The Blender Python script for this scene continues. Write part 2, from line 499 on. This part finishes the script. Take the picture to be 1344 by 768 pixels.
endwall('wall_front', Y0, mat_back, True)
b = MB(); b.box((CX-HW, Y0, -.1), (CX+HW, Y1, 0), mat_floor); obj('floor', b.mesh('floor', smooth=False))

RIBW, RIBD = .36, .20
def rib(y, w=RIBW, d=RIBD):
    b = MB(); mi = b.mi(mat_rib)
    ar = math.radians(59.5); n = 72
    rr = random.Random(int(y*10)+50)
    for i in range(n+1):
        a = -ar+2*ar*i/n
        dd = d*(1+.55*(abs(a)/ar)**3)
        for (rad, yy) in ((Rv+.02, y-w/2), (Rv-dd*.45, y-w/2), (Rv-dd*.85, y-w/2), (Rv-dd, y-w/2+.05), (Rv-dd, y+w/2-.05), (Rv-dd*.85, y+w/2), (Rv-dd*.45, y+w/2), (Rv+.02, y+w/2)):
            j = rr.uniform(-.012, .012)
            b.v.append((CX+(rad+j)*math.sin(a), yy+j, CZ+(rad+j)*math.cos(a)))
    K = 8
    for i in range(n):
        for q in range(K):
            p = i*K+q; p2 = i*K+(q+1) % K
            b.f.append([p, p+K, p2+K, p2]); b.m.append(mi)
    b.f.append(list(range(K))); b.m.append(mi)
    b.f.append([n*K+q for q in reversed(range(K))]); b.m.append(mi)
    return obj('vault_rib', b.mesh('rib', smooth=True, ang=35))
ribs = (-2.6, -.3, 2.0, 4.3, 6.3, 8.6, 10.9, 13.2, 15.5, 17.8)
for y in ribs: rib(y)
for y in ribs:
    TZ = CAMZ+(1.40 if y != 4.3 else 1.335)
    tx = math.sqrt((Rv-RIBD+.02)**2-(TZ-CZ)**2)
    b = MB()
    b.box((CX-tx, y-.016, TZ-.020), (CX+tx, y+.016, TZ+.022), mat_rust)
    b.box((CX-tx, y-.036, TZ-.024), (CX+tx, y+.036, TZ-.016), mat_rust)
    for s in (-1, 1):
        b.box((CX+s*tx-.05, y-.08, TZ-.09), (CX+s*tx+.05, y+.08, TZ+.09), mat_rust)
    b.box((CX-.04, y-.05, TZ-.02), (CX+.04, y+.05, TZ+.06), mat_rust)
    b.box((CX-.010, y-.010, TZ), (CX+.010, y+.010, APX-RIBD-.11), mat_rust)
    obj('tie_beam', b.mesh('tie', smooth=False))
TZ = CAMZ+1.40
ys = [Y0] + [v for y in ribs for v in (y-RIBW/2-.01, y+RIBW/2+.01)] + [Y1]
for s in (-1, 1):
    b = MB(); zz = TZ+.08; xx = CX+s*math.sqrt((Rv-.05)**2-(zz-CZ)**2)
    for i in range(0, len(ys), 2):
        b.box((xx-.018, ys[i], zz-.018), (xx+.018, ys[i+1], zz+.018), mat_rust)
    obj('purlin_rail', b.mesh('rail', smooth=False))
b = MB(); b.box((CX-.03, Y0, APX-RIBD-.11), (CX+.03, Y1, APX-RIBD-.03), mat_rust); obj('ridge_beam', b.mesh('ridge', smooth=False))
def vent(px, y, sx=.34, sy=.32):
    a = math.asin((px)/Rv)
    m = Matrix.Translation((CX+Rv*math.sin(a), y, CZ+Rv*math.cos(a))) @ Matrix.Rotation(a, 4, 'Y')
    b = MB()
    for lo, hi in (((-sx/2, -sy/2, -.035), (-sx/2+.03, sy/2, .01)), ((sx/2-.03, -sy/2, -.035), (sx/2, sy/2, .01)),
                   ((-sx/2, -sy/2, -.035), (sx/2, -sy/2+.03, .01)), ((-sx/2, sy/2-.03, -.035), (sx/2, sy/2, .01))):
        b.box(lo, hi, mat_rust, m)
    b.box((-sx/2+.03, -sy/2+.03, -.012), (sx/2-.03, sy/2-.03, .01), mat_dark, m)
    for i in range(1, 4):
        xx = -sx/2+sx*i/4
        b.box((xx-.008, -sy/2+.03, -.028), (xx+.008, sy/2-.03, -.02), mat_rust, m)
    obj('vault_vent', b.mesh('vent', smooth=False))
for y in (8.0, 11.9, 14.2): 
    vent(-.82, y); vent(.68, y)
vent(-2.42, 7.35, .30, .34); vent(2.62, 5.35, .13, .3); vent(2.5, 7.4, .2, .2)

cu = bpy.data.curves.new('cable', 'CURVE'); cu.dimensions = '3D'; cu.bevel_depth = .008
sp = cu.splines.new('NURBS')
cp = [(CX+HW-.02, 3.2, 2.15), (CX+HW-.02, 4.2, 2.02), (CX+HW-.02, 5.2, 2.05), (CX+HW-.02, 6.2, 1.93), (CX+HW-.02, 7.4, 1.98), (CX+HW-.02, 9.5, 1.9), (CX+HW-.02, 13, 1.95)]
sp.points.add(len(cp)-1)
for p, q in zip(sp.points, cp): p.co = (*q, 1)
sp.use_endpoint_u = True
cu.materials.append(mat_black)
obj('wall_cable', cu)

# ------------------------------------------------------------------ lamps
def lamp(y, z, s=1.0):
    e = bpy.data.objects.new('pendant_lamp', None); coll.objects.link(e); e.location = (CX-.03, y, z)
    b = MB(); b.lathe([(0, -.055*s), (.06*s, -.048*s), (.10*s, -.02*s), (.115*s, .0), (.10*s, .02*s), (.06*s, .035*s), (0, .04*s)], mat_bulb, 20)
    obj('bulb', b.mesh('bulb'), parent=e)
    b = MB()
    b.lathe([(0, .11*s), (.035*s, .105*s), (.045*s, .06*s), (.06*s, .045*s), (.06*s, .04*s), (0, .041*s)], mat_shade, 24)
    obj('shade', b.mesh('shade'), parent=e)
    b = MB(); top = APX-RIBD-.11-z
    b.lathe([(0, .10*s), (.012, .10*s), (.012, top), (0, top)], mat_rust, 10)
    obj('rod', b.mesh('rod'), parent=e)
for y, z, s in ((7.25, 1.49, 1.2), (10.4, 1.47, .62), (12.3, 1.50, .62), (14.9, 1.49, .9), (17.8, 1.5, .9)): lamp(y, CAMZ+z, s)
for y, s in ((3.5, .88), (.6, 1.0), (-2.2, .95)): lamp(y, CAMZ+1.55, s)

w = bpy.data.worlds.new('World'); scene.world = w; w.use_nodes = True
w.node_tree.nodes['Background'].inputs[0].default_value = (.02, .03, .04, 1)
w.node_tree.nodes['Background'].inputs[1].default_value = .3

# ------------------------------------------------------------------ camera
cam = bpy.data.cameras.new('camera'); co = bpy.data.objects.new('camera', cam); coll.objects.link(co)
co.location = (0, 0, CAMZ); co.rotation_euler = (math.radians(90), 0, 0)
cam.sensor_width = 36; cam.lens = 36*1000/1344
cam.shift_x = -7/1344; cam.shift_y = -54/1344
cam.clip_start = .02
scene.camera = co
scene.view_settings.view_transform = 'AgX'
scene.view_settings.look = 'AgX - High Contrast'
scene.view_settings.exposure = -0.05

> **What is needed**:
Quote exactly the lines running from the start of the listing above through the line where "b = MB(); b.box((CX-HW, Y0, -.1), (CX+HW, Y1, 0), mat_floor);" is found, and output no other lines.

> **Response to this exercise**:
The Blender Python script for this scene continues. Write part 2, from line 499 on. This part finishes the script. Take the picture to be 1344 by 768 pixels.
endwall('wall_front', Y0, mat_back, True)
b = MB(); b.box((CX-HW, Y0, -.1), (CX+HW, Y1, 0), mat_floor); obj('floor', b.mesh('floor', smooth=False))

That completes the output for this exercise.